I am a sucker for alien stories, and Eleanor Arnason’s “Holmes Sherlock: A Hwarhath Mystery” is no exception, even though I am generally not a sucker for Holmesiana. But this isn’t Holmesiana, or at least not as I have encountered its worst excesses. Holmes is not a character in this story, but rather a character in stories read by the protagonist of this story. I love alien-perspective stories, and every time I encounter the Hwarhath, I think, “Oh yes, I like them, I should go find more of these.”

I can see where Naomi Kritzer’s “Liberty’s Daughter” would appeal to a very broad spectrum of SF readers, because it’s very like a lot of the SF people who are writing now read as teenagers, but with…how do I say this politely…it’s not with 75% less assholery. It’s with instances of assholery recognized and tagged as such, within the spectrum of human behavior. The seasteads are exactly the kind of varied extrapolative near future cultures I want to see more of in fiction.

In “Waves,” Ken Liu took a conflict that could easily have filled another SF short story and portrayed its outcome (I won’t say resolution) in a few pages, moving on to more and greater extrapolations across time, space, species, and family. One of my favorite of Liu’s so far, he portrays different gigantic life choices, and how they can separate–and reunite–family members.
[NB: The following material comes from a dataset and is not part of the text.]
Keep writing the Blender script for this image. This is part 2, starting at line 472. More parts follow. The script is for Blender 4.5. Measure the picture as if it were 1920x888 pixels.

Finally, “The North Revena Ladies Literary Society” by Catherine H. Shaffer is probably the least overtly SF of my favorite stories of this volume. It’s a spy action story that does SFnal things, but the SF aspects of them come in later. I just wrote out what it could be a crossover of and then realized that my analogy would be a spoiler for the story, so instead: SF spy ladies, hurrah!